[Extracted records]

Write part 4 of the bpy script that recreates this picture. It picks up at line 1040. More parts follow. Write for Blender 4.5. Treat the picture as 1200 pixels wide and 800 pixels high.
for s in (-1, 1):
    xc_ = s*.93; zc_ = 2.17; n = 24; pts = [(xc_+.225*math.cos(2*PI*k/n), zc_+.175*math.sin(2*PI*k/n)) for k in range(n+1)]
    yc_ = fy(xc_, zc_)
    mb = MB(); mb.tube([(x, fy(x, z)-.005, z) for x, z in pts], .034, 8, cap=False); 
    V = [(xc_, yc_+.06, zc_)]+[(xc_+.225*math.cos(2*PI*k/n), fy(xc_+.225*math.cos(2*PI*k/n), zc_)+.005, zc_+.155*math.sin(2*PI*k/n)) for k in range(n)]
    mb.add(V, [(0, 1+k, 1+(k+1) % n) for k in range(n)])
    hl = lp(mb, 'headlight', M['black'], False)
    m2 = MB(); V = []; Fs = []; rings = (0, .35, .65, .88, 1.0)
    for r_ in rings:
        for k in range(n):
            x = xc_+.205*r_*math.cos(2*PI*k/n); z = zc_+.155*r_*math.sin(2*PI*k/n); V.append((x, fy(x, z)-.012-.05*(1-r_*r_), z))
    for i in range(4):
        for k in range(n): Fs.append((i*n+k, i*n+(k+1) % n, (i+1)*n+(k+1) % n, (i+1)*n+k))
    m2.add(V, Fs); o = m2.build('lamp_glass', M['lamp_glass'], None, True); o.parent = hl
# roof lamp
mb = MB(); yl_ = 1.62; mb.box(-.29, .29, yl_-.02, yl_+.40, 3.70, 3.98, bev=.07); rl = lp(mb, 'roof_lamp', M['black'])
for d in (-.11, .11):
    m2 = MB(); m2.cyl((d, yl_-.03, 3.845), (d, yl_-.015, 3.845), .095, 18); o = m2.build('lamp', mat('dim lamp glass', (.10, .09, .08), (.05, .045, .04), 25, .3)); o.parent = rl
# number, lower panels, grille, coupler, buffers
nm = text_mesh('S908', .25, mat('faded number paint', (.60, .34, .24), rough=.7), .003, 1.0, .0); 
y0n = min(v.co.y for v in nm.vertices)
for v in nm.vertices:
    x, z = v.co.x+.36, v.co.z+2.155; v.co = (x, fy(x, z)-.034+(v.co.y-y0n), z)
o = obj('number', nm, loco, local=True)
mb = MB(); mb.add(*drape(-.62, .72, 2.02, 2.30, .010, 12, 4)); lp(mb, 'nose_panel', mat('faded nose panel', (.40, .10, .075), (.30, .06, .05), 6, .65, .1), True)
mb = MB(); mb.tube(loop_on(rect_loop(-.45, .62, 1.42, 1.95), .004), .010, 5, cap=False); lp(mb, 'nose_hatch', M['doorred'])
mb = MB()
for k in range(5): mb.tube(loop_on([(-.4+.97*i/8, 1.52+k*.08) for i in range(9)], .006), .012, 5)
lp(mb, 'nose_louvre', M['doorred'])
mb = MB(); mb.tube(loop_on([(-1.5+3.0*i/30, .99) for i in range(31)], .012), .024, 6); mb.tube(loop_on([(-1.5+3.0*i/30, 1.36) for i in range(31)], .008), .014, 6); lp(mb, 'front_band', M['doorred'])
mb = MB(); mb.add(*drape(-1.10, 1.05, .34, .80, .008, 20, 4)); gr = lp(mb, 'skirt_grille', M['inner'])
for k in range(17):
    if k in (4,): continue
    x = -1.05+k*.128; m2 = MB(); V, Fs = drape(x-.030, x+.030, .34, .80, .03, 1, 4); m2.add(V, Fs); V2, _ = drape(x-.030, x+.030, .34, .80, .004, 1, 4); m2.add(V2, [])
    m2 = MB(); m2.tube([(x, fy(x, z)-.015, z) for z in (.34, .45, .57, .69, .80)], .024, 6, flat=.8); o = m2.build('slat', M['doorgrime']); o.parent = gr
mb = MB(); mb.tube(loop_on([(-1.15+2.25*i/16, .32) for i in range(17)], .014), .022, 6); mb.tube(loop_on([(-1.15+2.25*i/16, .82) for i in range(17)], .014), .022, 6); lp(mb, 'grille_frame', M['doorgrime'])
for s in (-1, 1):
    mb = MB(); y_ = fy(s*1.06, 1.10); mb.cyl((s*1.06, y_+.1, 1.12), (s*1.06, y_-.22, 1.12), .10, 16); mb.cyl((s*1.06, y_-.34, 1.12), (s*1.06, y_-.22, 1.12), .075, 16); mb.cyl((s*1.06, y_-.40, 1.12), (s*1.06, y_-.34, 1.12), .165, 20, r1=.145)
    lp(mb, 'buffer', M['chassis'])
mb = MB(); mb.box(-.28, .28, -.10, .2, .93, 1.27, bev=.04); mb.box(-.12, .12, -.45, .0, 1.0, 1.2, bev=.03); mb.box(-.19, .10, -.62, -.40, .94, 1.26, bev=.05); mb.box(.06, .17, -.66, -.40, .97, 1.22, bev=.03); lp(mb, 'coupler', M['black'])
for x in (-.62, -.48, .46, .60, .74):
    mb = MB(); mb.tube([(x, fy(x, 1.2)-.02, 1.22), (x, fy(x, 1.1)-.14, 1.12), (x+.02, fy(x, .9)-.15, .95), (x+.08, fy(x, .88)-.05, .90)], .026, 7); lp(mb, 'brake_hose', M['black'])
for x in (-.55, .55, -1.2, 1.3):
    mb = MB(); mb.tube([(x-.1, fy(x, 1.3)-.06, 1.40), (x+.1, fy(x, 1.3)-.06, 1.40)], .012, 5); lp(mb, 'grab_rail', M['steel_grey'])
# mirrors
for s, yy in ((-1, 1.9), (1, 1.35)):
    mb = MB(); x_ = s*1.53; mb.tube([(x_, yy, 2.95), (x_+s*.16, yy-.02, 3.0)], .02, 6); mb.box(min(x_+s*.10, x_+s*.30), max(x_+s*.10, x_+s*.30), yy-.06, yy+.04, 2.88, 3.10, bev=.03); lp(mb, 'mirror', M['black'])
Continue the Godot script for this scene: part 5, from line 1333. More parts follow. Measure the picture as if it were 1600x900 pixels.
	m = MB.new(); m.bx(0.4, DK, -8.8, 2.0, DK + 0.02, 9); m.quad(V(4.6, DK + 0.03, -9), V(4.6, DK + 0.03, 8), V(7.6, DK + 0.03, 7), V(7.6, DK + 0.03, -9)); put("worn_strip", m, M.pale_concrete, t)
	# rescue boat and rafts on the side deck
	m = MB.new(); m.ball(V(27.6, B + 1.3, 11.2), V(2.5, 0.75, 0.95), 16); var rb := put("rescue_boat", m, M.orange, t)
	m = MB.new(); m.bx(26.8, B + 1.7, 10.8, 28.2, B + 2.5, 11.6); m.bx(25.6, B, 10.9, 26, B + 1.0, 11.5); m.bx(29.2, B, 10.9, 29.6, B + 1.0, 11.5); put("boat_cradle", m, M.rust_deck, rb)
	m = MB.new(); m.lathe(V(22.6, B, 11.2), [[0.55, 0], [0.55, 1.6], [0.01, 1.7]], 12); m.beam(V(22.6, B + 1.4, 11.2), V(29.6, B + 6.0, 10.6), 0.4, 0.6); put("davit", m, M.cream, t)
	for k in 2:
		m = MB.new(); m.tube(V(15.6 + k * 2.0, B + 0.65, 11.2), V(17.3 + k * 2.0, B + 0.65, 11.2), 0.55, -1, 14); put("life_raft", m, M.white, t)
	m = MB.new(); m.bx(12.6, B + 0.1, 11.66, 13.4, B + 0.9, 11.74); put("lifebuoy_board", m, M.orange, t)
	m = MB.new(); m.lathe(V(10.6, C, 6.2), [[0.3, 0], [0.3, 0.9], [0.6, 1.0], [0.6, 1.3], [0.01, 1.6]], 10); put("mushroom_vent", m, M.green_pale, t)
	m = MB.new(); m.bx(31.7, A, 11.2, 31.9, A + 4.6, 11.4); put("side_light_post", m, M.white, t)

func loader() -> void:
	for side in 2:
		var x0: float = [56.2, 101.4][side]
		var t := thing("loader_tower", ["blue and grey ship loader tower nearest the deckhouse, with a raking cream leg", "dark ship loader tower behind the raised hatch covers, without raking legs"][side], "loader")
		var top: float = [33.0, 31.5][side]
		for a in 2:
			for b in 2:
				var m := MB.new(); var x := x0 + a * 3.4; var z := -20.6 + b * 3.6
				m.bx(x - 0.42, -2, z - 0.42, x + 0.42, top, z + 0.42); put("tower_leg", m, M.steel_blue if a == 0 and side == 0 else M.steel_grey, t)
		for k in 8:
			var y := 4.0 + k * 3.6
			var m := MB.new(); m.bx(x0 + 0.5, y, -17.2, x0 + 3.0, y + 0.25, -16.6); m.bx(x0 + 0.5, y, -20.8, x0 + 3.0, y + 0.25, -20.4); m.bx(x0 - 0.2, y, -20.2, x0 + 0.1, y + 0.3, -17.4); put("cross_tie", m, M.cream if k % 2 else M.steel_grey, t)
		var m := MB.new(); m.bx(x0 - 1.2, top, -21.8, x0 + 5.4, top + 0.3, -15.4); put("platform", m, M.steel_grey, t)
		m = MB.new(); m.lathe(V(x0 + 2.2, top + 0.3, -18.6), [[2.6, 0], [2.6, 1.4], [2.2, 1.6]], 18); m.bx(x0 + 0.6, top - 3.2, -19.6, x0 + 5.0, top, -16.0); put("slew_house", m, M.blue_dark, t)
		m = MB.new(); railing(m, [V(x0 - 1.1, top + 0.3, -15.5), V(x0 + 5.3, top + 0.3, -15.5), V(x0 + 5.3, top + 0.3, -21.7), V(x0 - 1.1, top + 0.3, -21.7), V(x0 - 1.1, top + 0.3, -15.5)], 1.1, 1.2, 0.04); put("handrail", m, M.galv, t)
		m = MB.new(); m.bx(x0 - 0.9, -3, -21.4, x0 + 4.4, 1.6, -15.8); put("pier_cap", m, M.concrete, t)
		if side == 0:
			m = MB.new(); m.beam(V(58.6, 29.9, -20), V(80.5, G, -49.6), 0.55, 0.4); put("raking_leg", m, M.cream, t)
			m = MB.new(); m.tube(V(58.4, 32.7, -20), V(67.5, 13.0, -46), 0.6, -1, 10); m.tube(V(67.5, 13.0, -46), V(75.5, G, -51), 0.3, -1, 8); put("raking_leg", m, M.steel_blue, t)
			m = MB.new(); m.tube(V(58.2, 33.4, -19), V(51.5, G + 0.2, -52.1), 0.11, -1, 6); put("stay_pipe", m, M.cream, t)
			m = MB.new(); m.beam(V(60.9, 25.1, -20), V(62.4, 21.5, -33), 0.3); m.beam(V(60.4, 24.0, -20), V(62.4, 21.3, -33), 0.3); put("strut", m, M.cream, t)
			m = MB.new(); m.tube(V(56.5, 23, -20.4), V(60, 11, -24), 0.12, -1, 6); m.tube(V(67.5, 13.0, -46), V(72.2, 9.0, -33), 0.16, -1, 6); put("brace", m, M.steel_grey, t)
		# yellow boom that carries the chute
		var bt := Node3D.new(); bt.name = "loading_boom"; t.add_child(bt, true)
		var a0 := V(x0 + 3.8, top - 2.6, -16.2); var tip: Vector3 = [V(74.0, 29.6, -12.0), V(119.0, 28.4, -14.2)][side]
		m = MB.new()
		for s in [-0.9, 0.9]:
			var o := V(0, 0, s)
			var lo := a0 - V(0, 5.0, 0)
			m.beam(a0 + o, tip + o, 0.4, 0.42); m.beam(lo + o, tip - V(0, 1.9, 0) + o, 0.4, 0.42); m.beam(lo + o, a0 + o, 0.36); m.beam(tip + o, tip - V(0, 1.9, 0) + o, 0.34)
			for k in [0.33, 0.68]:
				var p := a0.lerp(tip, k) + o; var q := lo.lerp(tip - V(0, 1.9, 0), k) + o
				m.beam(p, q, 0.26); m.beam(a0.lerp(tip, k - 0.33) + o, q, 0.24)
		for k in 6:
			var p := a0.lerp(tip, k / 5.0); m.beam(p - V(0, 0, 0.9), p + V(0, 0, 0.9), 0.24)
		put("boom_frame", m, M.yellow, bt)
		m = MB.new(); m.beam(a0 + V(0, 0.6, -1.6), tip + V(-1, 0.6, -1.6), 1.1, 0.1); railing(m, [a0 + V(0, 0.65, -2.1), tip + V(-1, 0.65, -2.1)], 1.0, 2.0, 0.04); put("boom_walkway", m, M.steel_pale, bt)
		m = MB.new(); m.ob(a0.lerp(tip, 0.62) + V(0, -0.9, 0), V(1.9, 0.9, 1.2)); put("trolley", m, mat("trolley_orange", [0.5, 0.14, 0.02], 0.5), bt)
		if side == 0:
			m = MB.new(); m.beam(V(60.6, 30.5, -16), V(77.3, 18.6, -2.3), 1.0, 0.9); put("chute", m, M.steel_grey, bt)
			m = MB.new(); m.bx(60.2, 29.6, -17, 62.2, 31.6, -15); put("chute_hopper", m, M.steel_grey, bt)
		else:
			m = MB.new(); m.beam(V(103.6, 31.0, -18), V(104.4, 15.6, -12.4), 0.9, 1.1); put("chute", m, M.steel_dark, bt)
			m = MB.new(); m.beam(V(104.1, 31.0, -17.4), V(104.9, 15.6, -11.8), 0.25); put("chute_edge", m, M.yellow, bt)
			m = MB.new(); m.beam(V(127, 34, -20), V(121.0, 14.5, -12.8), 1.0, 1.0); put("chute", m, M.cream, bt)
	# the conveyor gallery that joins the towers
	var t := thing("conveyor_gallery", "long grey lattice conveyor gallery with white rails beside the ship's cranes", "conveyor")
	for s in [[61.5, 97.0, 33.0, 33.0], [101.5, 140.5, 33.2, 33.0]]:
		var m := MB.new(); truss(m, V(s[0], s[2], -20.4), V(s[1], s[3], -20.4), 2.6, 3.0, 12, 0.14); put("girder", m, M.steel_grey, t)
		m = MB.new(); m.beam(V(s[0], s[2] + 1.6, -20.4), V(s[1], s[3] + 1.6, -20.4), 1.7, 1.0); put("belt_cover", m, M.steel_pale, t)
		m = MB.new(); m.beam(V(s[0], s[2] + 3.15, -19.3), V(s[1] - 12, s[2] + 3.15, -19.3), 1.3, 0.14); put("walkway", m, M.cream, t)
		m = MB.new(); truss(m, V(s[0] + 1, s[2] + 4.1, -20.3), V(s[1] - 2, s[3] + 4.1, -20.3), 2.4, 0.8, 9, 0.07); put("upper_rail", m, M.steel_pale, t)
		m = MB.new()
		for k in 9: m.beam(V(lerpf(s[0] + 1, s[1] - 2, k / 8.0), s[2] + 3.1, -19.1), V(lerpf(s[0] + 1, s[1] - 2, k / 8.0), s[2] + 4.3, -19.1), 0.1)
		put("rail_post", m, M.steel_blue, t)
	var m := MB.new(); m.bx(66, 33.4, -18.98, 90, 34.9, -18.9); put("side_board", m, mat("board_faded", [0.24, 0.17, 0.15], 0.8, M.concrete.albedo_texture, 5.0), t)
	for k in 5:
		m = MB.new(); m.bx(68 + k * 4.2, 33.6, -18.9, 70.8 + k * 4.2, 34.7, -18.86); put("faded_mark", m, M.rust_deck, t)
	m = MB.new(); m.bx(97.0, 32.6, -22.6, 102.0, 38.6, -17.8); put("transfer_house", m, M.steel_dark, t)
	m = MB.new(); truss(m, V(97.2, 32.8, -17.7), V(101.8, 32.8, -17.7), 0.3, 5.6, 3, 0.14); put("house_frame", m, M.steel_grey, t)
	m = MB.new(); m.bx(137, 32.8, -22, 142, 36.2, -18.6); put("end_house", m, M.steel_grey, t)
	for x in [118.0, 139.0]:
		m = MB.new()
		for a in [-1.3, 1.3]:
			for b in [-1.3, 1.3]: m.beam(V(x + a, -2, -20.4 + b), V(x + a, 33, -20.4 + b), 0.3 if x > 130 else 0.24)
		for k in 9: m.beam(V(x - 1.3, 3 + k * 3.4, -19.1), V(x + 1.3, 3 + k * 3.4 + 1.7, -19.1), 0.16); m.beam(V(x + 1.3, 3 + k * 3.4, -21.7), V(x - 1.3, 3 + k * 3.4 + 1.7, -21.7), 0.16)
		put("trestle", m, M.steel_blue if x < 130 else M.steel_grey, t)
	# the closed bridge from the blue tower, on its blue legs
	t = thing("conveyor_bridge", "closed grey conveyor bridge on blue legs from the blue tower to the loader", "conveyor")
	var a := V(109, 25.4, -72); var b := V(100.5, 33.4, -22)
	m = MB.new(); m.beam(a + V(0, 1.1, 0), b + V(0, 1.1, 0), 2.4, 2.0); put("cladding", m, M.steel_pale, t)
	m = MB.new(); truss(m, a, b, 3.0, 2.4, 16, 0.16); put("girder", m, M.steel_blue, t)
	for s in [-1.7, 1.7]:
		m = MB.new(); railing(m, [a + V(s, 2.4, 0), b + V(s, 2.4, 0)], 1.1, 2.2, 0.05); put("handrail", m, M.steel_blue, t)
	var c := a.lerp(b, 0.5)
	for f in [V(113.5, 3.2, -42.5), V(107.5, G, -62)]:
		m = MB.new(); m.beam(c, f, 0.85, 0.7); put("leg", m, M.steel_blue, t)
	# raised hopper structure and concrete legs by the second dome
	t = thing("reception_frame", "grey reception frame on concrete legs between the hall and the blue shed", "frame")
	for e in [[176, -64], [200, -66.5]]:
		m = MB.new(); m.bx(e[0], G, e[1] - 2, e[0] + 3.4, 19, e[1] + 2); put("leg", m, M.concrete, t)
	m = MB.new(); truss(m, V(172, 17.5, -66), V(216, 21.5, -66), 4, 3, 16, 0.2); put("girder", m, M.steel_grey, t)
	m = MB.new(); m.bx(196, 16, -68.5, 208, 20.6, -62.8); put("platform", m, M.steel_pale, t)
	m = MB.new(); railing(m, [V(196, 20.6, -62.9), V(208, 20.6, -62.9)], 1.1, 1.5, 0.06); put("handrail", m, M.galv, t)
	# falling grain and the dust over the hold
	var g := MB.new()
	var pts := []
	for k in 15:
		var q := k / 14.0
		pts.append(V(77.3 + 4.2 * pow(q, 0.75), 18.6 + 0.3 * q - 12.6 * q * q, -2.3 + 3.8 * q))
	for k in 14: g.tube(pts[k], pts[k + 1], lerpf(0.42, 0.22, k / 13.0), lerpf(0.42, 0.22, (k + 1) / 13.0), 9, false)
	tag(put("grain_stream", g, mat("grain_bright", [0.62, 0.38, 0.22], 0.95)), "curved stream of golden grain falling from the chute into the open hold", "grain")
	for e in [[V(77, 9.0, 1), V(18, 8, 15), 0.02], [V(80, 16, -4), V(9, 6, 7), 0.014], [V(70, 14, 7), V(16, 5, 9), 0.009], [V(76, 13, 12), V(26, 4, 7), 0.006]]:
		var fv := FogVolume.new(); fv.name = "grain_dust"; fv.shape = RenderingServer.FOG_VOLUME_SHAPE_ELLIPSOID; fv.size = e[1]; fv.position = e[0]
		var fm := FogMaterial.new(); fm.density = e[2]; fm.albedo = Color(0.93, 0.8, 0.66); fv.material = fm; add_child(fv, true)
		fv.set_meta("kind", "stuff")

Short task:
In the listing above, locate the line containing "Continue the Godot" and the line containing "m = MB.new(); m.bx(31.7, A, 11.2, 31.9, A". Extract those two lines and every line between them, exactly as written, and only those.

Task response:
Continue the Godot script for this scene: part 5, from line 1333. More parts follow. Measure the picture as if it were 1600x900 pixels.
	m = MB.new(); m.bx(0.4, DK, -8.8, 2.0, DK + 0.02, 9); m.quad(V(4.6, DK + 0.03, -9), V(4.6, DK + 0.03, 8), V(7.6, DK + 0.03, 7), V(7.6, DK + 0.03, -9)); put("worn_strip", m, M.pale_concrete, t)
	# rescue boat and rafts on the side deck
	m = MB.new(); m.ball(V(27.6, B + 1.3, 11.2), V(2.5, 0.75, 0.95), 16); var rb := put("rescue_boat", m, M.orange, t)
	m = MB.new(); m.bx(26.8, B + 1.7, 10.8, 28.2, B + 2.5, 11.6); m.bx(25.6, B, 10.9, 26, B + 1.0, 11.5); m.bx(29.2, B, 10.9, 29.6, B + 1.0, 11.5); put("boat_cradle", m, M.rust_deck, rb)
	m = MB.new(); m.lathe(V(22.6, B, 11.2), [[0.55, 0], [0.55, 1.6], [0.01, 1.7]], 12); m.beam(V(22.6, B + 1.4, 11.2), V(29.6, B + 6.0, 10.6), 0.4, 0.6); put("davit", m, M.cream, t)
	for k in 2:
		m = MB.new(); m.tube(V(15.6 + k * 2.0, B + 0.65, 11.2), V(17.3 + k * 2.0, B + 0.65, 11.2), 0.55, -1, 14); put("life_raft", m, M.white, t)
	m = MB.new(); m.bx(12.6, B + 0.1, 11.66, 13.4, B + 0.9, 11.74); put("lifebuoy_board", m, M.orange, t)
	m = MB.new(); m.lathe(V(10.6, C, 6.2), [[0.3, 0], [0.3, 0.9], [0.6, 1.0], [0.6, 1.3], [0.01, 1.6]], 10); put("mushroom_vent", m, M.green_pale, t)
	m = MB.new(); m.bx(31.7, A, 11.2, 31.9, A + 4.6, 11.4); put("side_light_post", m, M.white, t)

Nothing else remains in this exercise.